• **Dataset extract**:
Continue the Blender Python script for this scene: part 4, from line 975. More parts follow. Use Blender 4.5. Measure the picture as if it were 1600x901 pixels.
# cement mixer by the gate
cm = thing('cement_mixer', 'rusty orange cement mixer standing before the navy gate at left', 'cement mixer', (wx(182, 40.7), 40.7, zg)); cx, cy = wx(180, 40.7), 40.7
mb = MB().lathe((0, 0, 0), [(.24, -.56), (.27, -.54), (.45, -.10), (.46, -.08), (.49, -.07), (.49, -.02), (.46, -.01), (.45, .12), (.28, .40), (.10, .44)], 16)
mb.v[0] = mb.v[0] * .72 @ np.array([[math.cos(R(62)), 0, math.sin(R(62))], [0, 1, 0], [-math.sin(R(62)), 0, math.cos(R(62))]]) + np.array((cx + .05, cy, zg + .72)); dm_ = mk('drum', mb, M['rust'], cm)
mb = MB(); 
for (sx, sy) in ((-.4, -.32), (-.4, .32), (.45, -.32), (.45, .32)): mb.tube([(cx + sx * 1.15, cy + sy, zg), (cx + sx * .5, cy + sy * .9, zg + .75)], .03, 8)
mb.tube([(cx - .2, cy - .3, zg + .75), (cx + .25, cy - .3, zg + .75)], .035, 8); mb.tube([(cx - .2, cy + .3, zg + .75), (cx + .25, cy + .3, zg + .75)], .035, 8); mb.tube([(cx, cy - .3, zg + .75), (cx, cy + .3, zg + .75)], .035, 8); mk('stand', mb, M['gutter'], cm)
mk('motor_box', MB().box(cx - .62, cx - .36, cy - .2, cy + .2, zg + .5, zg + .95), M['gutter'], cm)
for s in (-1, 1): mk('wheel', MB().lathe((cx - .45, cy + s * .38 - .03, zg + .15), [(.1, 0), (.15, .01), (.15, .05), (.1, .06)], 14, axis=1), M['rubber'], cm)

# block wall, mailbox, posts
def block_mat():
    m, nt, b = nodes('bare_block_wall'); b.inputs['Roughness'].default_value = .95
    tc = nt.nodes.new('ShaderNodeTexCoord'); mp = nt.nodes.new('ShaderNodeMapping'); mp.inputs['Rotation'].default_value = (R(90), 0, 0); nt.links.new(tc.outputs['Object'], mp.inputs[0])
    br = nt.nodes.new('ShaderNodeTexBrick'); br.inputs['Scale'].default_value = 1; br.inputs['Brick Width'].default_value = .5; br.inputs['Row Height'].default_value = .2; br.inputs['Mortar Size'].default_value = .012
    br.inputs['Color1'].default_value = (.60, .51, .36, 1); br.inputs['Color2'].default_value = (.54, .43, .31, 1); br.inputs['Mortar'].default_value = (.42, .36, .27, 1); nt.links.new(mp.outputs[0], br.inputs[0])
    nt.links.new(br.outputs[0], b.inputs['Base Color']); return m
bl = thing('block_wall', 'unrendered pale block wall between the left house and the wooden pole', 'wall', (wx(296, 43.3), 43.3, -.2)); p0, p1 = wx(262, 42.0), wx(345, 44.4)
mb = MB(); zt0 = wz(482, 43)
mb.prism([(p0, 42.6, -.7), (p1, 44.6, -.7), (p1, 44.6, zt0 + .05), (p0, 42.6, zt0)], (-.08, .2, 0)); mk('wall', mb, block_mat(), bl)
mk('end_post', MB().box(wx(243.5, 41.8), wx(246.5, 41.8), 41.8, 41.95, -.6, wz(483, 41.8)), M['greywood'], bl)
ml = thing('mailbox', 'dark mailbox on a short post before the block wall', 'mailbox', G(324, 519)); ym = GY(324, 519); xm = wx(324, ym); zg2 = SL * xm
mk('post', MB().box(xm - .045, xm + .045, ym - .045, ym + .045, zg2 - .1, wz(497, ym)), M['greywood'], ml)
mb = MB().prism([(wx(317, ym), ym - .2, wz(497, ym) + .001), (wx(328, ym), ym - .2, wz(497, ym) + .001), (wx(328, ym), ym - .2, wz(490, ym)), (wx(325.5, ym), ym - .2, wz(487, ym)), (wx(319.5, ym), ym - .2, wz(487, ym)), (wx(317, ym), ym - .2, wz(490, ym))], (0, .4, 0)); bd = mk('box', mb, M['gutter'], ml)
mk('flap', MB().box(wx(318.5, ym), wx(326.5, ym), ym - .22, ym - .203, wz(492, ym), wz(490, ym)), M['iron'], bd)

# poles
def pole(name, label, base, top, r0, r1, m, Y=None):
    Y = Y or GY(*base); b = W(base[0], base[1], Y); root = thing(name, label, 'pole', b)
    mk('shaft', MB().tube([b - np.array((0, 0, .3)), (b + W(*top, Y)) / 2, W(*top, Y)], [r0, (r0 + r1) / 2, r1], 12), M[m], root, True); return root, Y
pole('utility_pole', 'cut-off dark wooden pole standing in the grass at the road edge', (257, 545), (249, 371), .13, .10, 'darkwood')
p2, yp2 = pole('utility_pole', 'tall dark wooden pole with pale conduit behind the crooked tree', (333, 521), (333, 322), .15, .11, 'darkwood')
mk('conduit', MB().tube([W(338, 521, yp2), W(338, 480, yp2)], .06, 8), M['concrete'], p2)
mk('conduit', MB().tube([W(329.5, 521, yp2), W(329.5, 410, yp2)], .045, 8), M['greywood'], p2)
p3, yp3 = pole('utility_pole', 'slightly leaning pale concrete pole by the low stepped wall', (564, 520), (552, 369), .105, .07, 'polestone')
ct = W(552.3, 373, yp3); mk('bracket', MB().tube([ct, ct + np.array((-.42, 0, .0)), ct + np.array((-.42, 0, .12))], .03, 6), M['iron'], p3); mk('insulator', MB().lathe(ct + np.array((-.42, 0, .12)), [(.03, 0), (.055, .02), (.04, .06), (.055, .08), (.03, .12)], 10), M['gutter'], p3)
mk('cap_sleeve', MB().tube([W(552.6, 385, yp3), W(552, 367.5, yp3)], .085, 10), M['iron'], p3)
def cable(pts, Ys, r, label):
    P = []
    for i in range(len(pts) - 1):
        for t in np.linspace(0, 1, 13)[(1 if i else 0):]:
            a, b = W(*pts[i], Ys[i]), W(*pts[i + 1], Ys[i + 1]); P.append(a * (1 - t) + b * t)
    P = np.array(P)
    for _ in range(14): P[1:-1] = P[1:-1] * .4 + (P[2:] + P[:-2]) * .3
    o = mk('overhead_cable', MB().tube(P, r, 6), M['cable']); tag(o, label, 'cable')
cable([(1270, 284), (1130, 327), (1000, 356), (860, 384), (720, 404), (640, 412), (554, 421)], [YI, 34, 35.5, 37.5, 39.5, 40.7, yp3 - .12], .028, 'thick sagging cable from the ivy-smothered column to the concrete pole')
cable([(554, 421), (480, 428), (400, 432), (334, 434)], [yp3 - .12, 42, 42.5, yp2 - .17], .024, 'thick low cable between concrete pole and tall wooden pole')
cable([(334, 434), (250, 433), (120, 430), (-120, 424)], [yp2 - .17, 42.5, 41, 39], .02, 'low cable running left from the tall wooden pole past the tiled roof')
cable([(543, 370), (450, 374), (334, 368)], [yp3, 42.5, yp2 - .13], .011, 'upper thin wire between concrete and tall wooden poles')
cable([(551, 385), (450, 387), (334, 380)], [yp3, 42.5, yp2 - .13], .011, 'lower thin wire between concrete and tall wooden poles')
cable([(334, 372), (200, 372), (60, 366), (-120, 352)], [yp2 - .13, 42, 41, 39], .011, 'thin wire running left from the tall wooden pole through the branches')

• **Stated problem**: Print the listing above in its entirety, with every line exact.

• **The reply**:
Continue the Blender Python script for this scene: part 4, from line 975. More parts follow. Use Blender 4.5. Measure the picture as if it were 1600x901 pixels.
# cement mixer by the gate
cm = thing('cement_mixer', 'rusty orange cement mixer standing before the navy gate at left', 'cement mixer', (wx(182, 40.7), 40.7, zg)); cx, cy = wx(180, 40.7), 40.7
mb = MB().lathe((0, 0, 0), [(.24, -.56), (.27, -.54), (.45, -.10), (.46, -.08), (.49, -.07), (.49, -.02), (.46, -.01), (.45, .12), (.28, .40), (.10, .44)], 16)
mb.v[0] = mb.v[0] * .72 @ np.array([[math.cos(R(62)), 0, math.sin(R(62))], [0, 1, 0], [-math.sin(R(62)), 0, math.cos(R(62))]]) + np.array((cx + .05, cy, zg + .72)); dm_ = mk('drum', mb, M['rust'], cm)
mb = MB(); 
for (sx, sy) in ((-.4, -.32), (-.4, .32), (.45, -.32), (.45, .32)): mb.tube([(cx + sx * 1.15, cy + sy, zg), (cx + sx * .5, cy + sy * .9, zg + .75)], .03, 8)
mb.tube([(cx - .2, cy - .3, zg + .75), (cx + .25, cy - .3, zg + .75)], .035, 8); mb.tube([(cx - .2, cy + .3, zg + .75), (cx + .25, cy + .3, zg + .75)], .035, 8); mb.tube([(cx, cy - .3, zg + .75), (cx, cy + .3, zg + .75)], .035, 8); mk('stand', mb, M['gutter'], cm)
mk('motor_box', MB().box(cx - .62, cx - .36, cy - .2, cy + .2, zg + .5, zg + .95), M['gutter'], cm)
for s in (-1, 1): mk('wheel', MB().lathe((cx - .45, cy + s * .38 - .03, zg + .15), [(.1, 0), (.15, .01), (.15, .05), (.1, .06)], 14, axis=1), M['rubber'], cm)

# block wall, mailbox, posts
def block_mat():
    m, nt, b = nodes('bare_block_wall'); b.inputs['Roughness'].default_value = .95
    tc = nt.nodes.new('ShaderNodeTexCoord'); mp = nt.nodes.new('ShaderNodeMapping'); mp.inputs['Rotation'].default_value = (R(90), 0, 0); nt.links.new(tc.outputs['Object'], mp.inputs[0])
    br = nt.nodes.new('ShaderNodeTexBrick'); br.inputs['Scale'].default_value = 1; br.inputs['Brick Width'].default_value = .5; br.inputs['Row Height'].default_value = .2; br.inputs['Mortar Size'].default_value = .012
    br.inputs['Color1'].default_value = (.60, .51, .36, 1); br.inputs['Color2'].default_value = (.54, .43, .31, 1); br.inputs['Mortar'].default_value = (.42, .36, .27, 1); nt.links.new(mp.outputs[0], br.inputs[0])
    nt.links.new(br.outputs[0], b.inputs['Base Color']); return m
bl = thing('block_wall', 'unrendered pale block wall between the left house and the wooden pole', 'wall', (wx(296, 43.3), 43.3, -.2)); p0, p1 = wx(262, 42.0), wx(345, 44.4)
mb = MB(); zt0 = wz(482, 43)
mb.prism([(p0, 42.6, -.7), (p1, 44.6, -.7), (p1, 44.6, zt0 + .05), (p0, 42.6, zt0)], (-.08, .2, 0)); mk('wall', mb, block_mat(), bl)
mk('end_post', MB().box(wx(243.5, 41.8), wx(246.5, 41.8), 41.8, 41.95, -.6, wz(483, 41.8)), M['greywood'], bl)
ml = thing('mailbox', 'dark mailbox on a short post before the block wall', 'mailbox', G(324, 519)); ym = GY(324, 519); xm = wx(324, ym); zg2 = SL * xm
mk('post', MB().box(xm - .045, xm + .045, ym - .045, ym + .045, zg2 - .1, wz(497, ym)), M['greywood'], ml)
mb = MB().prism([(wx(317, ym), ym - .2, wz(497, ym) + .001), (wx(328, ym), ym - .2, wz(497, ym) + .001), (wx(328, ym), ym - .2, wz(490, ym)), (wx(325.5, ym), ym - .2, wz(487, ym)), (wx(319.5, ym), ym - .2, wz(487, ym)), (wx(317, ym), ym - .2, wz(490, ym))], (0, .4, 0)); bd = mk('box', mb, M['gutter'], ml)
mk('flap', MB().box(wx(318.5, ym), wx(326.5, ym), ym - .22, ym - .203, wz(492, ym), wz(490, ym)), M['iron'], bd)

# poles
def pole(name, label, base, top, r0, r1, m, Y=None):
    Y = Y or GY(*base); b = W(base[0], base[1], Y); root = thing(name, label, 'pole', b)
    mk('shaft', MB().tube([b - np.array((0, 0, .3)), (b + W(*top, Y)) / 2, W(*top, Y)], [r0, (r0 + r1) / 2, r1], 12), M[m], root, True); return root, Y
pole('utility_pole', 'cut-off dark wooden pole standing in the grass at the road edge', (257, 545), (249, 371), .13, .10, 'darkwood')
p2, yp2 = pole('utility_pole', 'tall dark wooden pole with pale conduit behind the crooked tree', (333, 521), (333, 322), .15, .11, 'darkwood')
mk('conduit', MB().tube([W(338, 521, yp2), W(338, 480, yp2)], .06, 8), M['concrete'], p2)
mk('conduit', MB().tube([W(329.5, 521, yp2), W(329.5, 410, yp2)], .045, 8), M['greywood'], p2)
p3, yp3 = pole('utility_pole', 'slightly leaning pale concrete pole by the low stepped wall', (564, 520), (552, 369), .105, .07, 'polestone')
ct = W(552.3, 373, yp3); mk('bracket', MB().tube([ct, ct + np.array((-.42, 0, .0)), ct + np.array((-.42, 0, .12))], .03, 6), M['iron'], p3); mk('insulator', MB().lathe(ct + np.array((-.42, 0, .12)), [(.03, 0), (.055, .02), (.04, .06), (.055, .08), (.03, .12)], 10), M['gutter'], p3)
mk('cap_sleeve', MB().tube([W(552.6, 385, yp3), W(552, 367.5, yp3)], .085, 10), M['iron'], p3)
def cable(pts, Ys, r, label):
    P = []
    for i in range(len(pts) - 1):
        for t in np.linspace(0, 1, 13)[(1 if i else 0):]:
            a, b = W(*pts[i], Ys[i]), W(*pts[i + 1], Ys[i + 1]); P.append(a * (1 - t) + b * t)
    P = np.array(P)
    for _ in range(14): P[1:-1] = P[1:-1] * .4 + (P[2:] + P[:-2]) * .3
    o = mk('overhead_cable', MB().tube(P, r, 6), M['cable']); tag(o, label, 'cable')
cable([(1270, 284), (1130, 327), (1000, 356), (860, 384), (720, 404), (640, 412), (554, 421)], [YI, 34, 35.5, 37.5, 39.5, 40.7, yp3 - .12], .028, 'thick sagging cable from the ivy-smothered column to the concrete pole')
cable([(554, 421), (480, 428), (400, 432), (334, 434)], [yp3 - .12, 42, 42.5, yp2 - .17], .024, 'thick low cable between concrete pole and tall wooden pole')
cable([(334, 434), (250, 433), (120, 430), (-120, 424)], [yp2 - .17, 42.5, 41, 39], .02, 'low cable running left from the tall wooden pole past the tiled roof')
cable([(543, 370), (450, 374), (334, 368)], [yp3, 42.5, yp2 - .13], .011, 'upper thin wire between concrete and tall wooden poles')
cable([(551, 385), (450, 387), (334, 380)], [yp3, 42.5, yp2 - .13], .011, 'lower thin wire between concrete and tall wooden poles')
cable([(334, 372), (200, 372), (60, 366), (-120, 352)], [yp2 - .13, 42, 41, 39], .011, 'thin wire running left from the tall wooden pole through the branches')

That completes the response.